15. The method according to claim 14,

wherein the image forming apparatus includes a positioning portion which comes into close contact with the photoconductor and the charging unit, and changes the gap when the positioning portion expands or contracts, corresponding to the temperature.

16. The method according to claim 15,

wherein, when the positioning portion is fixed to the photoconductor and the surface of the positioning portion and the surface of the charging unit are coming into close contact with each other, a material having a coefficient of expansion of 100×10−6/K or more is used in the positioning portion.

17. The method according to claim 15,

wherein, when the positioning portion is fixed to the charging unit and the surface of the positioning portion and the surface of the photoconductor are coming into close contact with each other, a material having a larger coefficient of expansion than that of a material used on the surface of the charging unit, is used in the positioning portion.

18. The method according to claim 14,

wherein, the image forming apparatus measures a temperature inside the image forming apparatus, and

wherein, a driving amount of the actuator which holds the charging unit and moves the charging unit to a direction where the charging unit and the photoconductor face each other, is controlled on the basis of the measured temperature, to thereby change the gap.

19. The method according to claim 18,

wherein, the image forming apparatus further measures a humidity inside the image forming apparatus and controls the driving amount of the actuator on the basis of the measured temperature and the measured humidity.

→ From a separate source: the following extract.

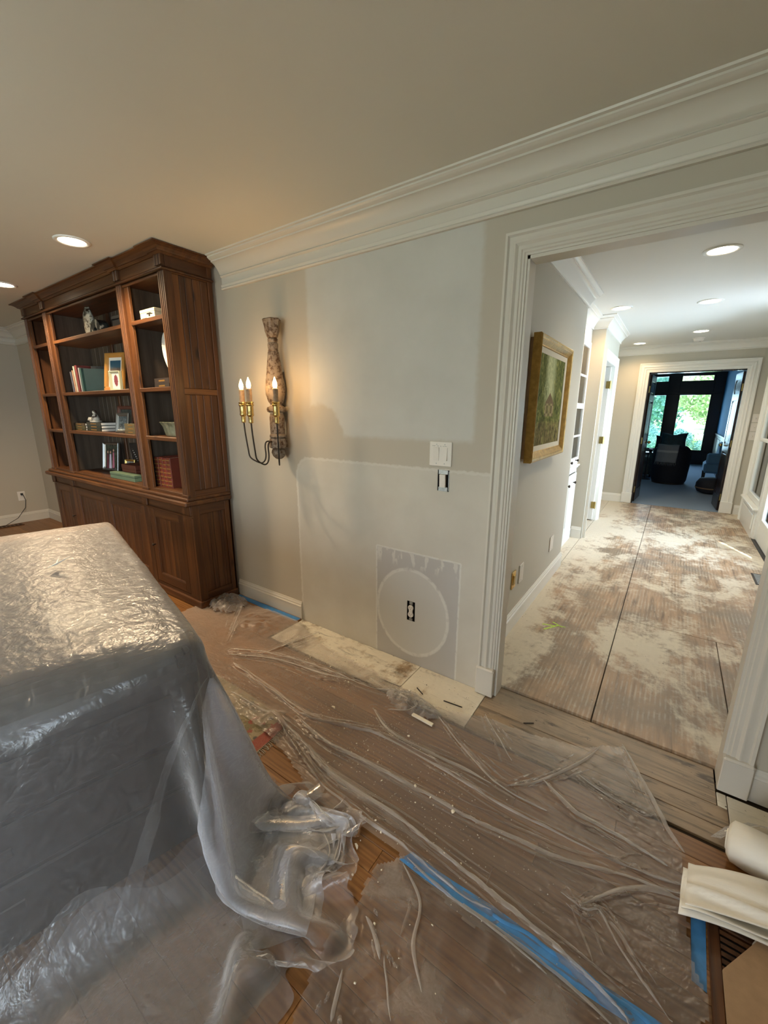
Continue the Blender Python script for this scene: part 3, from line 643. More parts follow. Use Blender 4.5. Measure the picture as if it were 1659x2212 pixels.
    def wedding():
        g = G('group_photograph', .25); v = g.co('Generated'); X, Y, Z = g.xyz(v); n = g.noise(v, 6, 4); c = g.ramp(n, [(.4, (.015, .02, .015)), (.7, (.06, .07, .05))])
        for x0, x1, z1, cc in ((.30, .50, .62, (.50, .48, .62)), (.56, .74, .70, (.40, .13, .20)), (.10, .26, .62, (.14, .03, .05))):
            wd = g.math('MULTIPLY', g.math('SUBTRACT', 1, g.math('MULTIPLY', Z, .75)), (x1-x0)/2)
            m = g.math('MULTIPLY', g.rangev(g.math('SUBTRACT', g.math('ABSOLUTE', g.math('SUBTRACT', X, (x0+x1)/2)), wd), .03, -.02), g.rangev(Z, z1, z1-.04)); c = g.mix(m, c, cc)
            hx = g.math('SUBTRACT', X, (x0+x1)/2); hz = g.math('SUBTRACT', Z, z1+.06); d = g.math('ADD', g.math('MULTIPLY', hx, hx), g.math('MULTIPLY', hz, hz)); c = g.mix(g.rangev(d, .0034, .0022), c, (.45, .27, .20))
        g.base(c); return g.m
    w_, h = .225, .265
    frame('picture_frame', 'large silver frame with a photograph of people in gowns on wire feet', -3.715, -.165, ZS[0]+.012, w_, h, .020, .012, MT['frame_silver'], [('mat_board', MB().box(-w_/2+.014, -.002, .015, w_/2-.014, .0004, h-.015), MT['paper']), ('photograph', MB().box(-w_/2+.034, -.0035, .020, w_/2-.018, -.0019, h-.018), wedding())], .15, .20, easel=MT['frame_silver'])
    w_, h = .125, .140
    frame('picture_frame', 'small gold frame with a pale portrait behind the green box', -3.36, -.15, ZS[0], w_, h, .018, .012, MT['old_brass'], [('photograph', MB().box(-w_/2+.012, -.003, .014, w_/2-.012, .0004, h-.014), portrait('pale_portrait', (.05, .06, .06), (.50, .52, .50), 4))], .14, .25)
    w_, h = .090, .072
    frame('picture_frame', 'tiny gold frame standing on the red box', -3.165, -.105, ZS[0]+.118, w_, h, .014, .008, MT['old_brass'], [('photograph', MB().box(-w_/2+.010, -.003, .010, w_/2-.010, .0004, h-.010), portrait('tiny_portrait', (.06, .04, .03), (.35, .28, .18)))], .1, .2)
    # ---- boxes
    def boxy(label, x0, x1, y0, y1, z0, h, col, lidh, name='storage_box', var=.12, tr=None):
        t = thing(name, label, 'box', ((x0+x1)/2, (y0+y1)/2, z0)); m = simple('painted_box', col, .5, 0, var, 25)
        obj('body', MB().bbox(x0, y0, z0, x1, y1, z0+h-lidh, .0015), m, t); obj('lid', MB().bbox(x0-.0015, y0-.0015, z0+h-lidh+.001, x1+.0015, y1+.0015, z0+h, .002), m, t)
        if tr: obj('motif', tr, MT['iron'], t)
        return t
    d = thing('keepsake_case', 'open black case with pale stitching, at the back of the lowest middle shelf', 'box', (-3.3, -.08, ZS[0]))
    obj('tray', MB().bbox(-3.50, -.155, ZS[0], -3.16, -.05, ZS[0]+.03, .002), MT['black'], d); lid = MB().obox((-3.31, -.062, ZS[0]+.155), (.33, .012, .25), Matrix.Rotation(.08, 3, 'X')); obj('lid', lid, MT['black'], d)
    st = MB()
    for k in range(9): st.box(-3.47+k*.013, -.074, ZS[0]+.262-k*.018, -3.465+k*.013, -.070, ZS[0]+.270-k*.018)
    obj('stitching', st, MT['paper'], d)['kind'] = 'stuff'
    boxy('long sage-green box at the front of the lowest middle shelf', -3.345, -2.90, -.325, -.255, ZS[0], .052, (.10, .16, .105), .02)
    boxy('dark red wooden box behind the green one', -3.28, -3.03, -.25, -.09, ZS[0], .117, (.10, .025, .014), .04)
    boxy('cream box with a dark drawing on the upper right shelf', -2.520, -2.325, -.30, -.20, ZS[3], .080, (.74, .66, .42), .022, tr=MB().box(-2.425, -.3032, ZS[3]+.045, -2.370, -.3015, ZS[3]+.053).box(-2.400, -.3032, ZS[3]+.030, -2.385, -.3015, ZS[3]+.046).box(-2.375, -.3032, ZS[3]+.042, -2.350, -.3015, ZS[3]+.047).box(-2.495, -.3032, ZS[3]+.022, -2.43, -.3015, ZS[3]+.025))
    # ---- stacks of flat books, third shelf
    def stack(x, y, w_, cols, name_lab, group, hs=.022):
        z = ZS[1]
        for k, c in enumerate(cols): book('book', '%s, %s of the stack' % (name_lab, ['bottom', 'middle', 'top'][k]), x+rnd.uniform(-.006, .006), y, z, w_, .15, hs, c, group, flat=True, gilt=gold); z += hs+.0006
        return z
    z1 = stack(-4.065, -.285, .245, [(.085, .085, .045), (.11, .10, .05), (.12, .085, .05)], 'old olive book lying flat at the left', 'flat books left stack')
    z2 = stack(-3.80, -.275, .29, [(.035, .045, .035), (.03, .045, .04), (.06, .065, .055)], 'dark green book lying flat under the figurine', 'flat books figurine stack', .026)
    z3 = stack(-2.995, -.30, .19, [(.16, .12, .06), (.20, .15, .065), (.19, .155, .08)], 'tan book lying flat at the right end of the third shelf', 'flat books right stack', .027)
    z = ZS[2]; book('book', 'brown book lying flat under the oval plate stand, lower of two', -2.455, -.29, z, .20, .15, .033, (.045, .035, .03), 'flat books under the plate', flat=True, gilt=gold); book('book', 'brown book lying flat under the oval plate stand, upper of two', -2.45, -.29, z+.0336, .20, .15, .035, (.05, .035, .03), 'flat books under the plate', flat=True, gilt=gold)
    # ---- red set
    for k, (x, w_) in enumerate(((-2.575, .062), (-2.508, .048), (-2.456, .050), (-2.400, .058))):
        book('book', '%s red leather book with gilt bands on the lowest right shelf' % ['leftmost', 'second', 'third', 'rightmost'][k], x, -.29, ZS[0], w_, .19, .225+.004*(k % 2), (.24+.03*(k % 3), .045, .02), 'red leather books', gilt=gold, bands=7)
    # ---- figurine: seated figure on a base
    x, y, z = -3.70, -.235, z2
    f = thing('figurine', 'small white and brown seated porcelain figurine on the dark book stack', 'figurine', (x, y, z)); por = simple('porcelain', (.62, .58, .50), .2); dk = simple('brown_glaze', (.07, .045, .035), .3)
    obj('base', MB().lathe([(.046, 0), (.048, .006), (.044, .014), (.038, .017)], (x, y, z), 18, sx=1.25), por, f, smooth=True)
    b = MB().lathe([(.034, .016), (.036, .03), (.026, .05), (.022, .064), (.012, .074)], (x, y, z), 14); b.tube([(x-.01, y-.012, z+.034), (x-.026, y-.042, z+.036), (x-.030, y-.046, z+.016)], .010, 8).tube([(x+.012, y-.012, z+.034), (x+.014, y-.044, z+.036), (x+.012, y-.048, z+.016)], .010, 8)
    obj('body', b, por, f, smooth=True)
    b = MB().tube([(x-.018, y, z+.064), (x-.034, y-.010, z+.050), (x-.018, y-.030, z+.044)], .007, 8).tube([(x+.018, y, z+.064), (x+.034, y-.010, z+.050), (x+.014, y-.030, z+.046)], .007, 8); obj('arm', b, dk, f, smooth=True)
    obj('head', MB().ball((x-.004, y-.004, z+.088), .016, 2, (1, 1, 1.1)), por, f, smooth=True); obj('hair', MB().ball((x-.001, y+.001, z+.094), .0165, 2, (1.05, 1, .9)), dk, f, smooth=True)
    # ---- stone on the top shelf and dark bowl-like bookends beside it
    z = ZS[3]
    g = G('speckled_stone', .3); n = g.noise(g.co(), 26, 5, .7); n2 = g.noise(g.co(), 60, 3); g.base(g.mix(g.rangev(n, .50, .56), g.mix(n2, (.22, .20, .16), (.52, .49, .42)), (.025, .018, .012)))
    s = thing('polished_stone', 'tall oval speckled stone slab standing on the top middle shelf', 'ornament', (-3.53, -.235, z))
    b = MB(); b.ball((-3.53, -.235, z+.125), 1, 3, (.092, .024, .130), .10, 3); b2 = obj('slab', b, g.m, s, smooth=True)
    obj('stand', MB().bbox(-3.60, -.262, z, -3.46, -.205, z+.014, .003), MT['iron'], s)
    g = G('banded_agate', .12); n = g.noise(g.co(), 9, 3, .5, 1.5); g.base(g.ramp(n, [(.35, (.006, .007, .008)), (.5, (.05, .055, .05)), (.58, (.45, .40, .32)), (.68, (.02, .02, .02))]))
    p = thing('agate_slab', 'dark banded agate bookend leaning beside the speckled stone', 'ornament', (-3.30, -.25, z))
    q = MB(); arc = [(.105*math.cos(a), .115*math.sin(a)) for a in [math.pi*i/12 for i in range(13)]]; arc += [(-.045, 0), (-.02, .055), (.02, .052), (.05, 0)]
    vs = [(-3.30+ax, -.285, z+.001+az) for ax, az in arc] + [(-3.30+ax, -.215, z+.001+az) for ax, az in arc]; n_ = len(arc); q.add(vs, [tuple(range(n_)), tuple(range(n_, 2*n_))[::-1]] + [(i, (i+1) % n_, n_+(i+1) % n_, n_+i) for i in range(n_)])
    obj('slab', q, g.m, p)
    p = thing('keepsake_box', 'low black box at the back right of the top middle shelf', 'box', (-2.98, -.16, z)); obj('body', MB().bbox(-3.14, -.22, z, -2.84, -.09, z+.10, .004), MT['black'], p); obj('lid', MB().bbox(-3.145, -.225, z+.101, -2.835, -.085, z+.13, .004), MT['black'], p)
    # ---- oval plate on a stand
    z = ZS[2] + .070; x, y = -2.315, -.215
    p = thing('oval_plate', 'oval white plate with small painted sprigs on a metal stand, right bay', 'plate', (x, y, z)); g = G('painted_porcelain', .2); n = g.noise(g.co(), 38, 2); g.base(g.mix(g.rangev(n, .66, .70), (.72, .70, .64), (.10, .09, .05)))
    M = Matrix.Rotation(math.radians(96), 3, 'X'); obj('dish', MB().lathe([(.002, .002), (.06, .0), (.085, .004), (.110, .014), (.113, .016), (.110, .018), (.084, .009), (.06, .005), (.002, .006)], (x, y, z+.175), 32, M, sx=.80, sy=1.22), g.m, p, smooth=True)
    obj('stand', MB().tube([(x, y-.03, z+.05), (x, y-.012, z+.03), (x, y+.02, z+.03)], .005, 6).lathe([(.028, 0), (.026, .004), (.006, .010), (.005, .03)], (x, y, z), 14), MT['brass'], p, smooth=True)
    # ---- ribbed bowl
    z = ZS[1]; x, y = -2.365, -.215; p = thing('ribbed_bowl', 'flared green ribbed bowl on the third right shelf', 'bowl', (x, y, z)); g = G('green_glaze', .35); n = g.noise(g.co(), 20, 4); g.base(g.ramp(n, [(.35, (.13, .14, .09)), (.65, (.27, .27, .18))]))
    pr = [(.002, .0), (.080, .0), (.085, .006), (.088, .03), (.098, .07), (.116, .098), (.124, .102), (.118, .104), (.095, .074), (.082, .03), (.07, .012), (.002, .010)]
    obj('bowl', MB().lathe(pr, (x, y, z), 60, sx=1.25, sy=.8, mod=lambda a, h: 1 + (.035*math.cos(20*a) if .01 < h < .099 else 0)), g.m, p, smooth=True)
    # ---- reddish pot in the left bay
    z = ZS[0]; x, y = -4.44, -.15; p = thing('red_vase', 'small dark red vase low in the left bay of the bookcase', 'vase', (x, y, z)); obj('body', MB().lathe([(.03, 0), (.036, .01), (.055, .06), (.056, .10), (.03, .16), (.022, .19), (.03, .205), (.026, .205), (.018, .19)], (x, y, z), 20, cap=False), simple('oxblood_glaze', (.10, .018, .016), .2), p, smooth=True); obj('foot', MB().lathe([(.03, 0), (.034, .004), (.03, .008)], (x, y, z), 20), MT['iron'], p)
shelf_things()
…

20. The method according to claim 19,

wherein, the image forming apparatus stores a table in advance, in which a temperature value, a humidity value and an output level to the actuator are corresponding to one another, and

wherein, the table is retrieved on the basis of the measurement values of the temperature and humidity, to obtain the corresponding output level, and the driving amount of the actuator is controlled by outputting the output level to the actuator.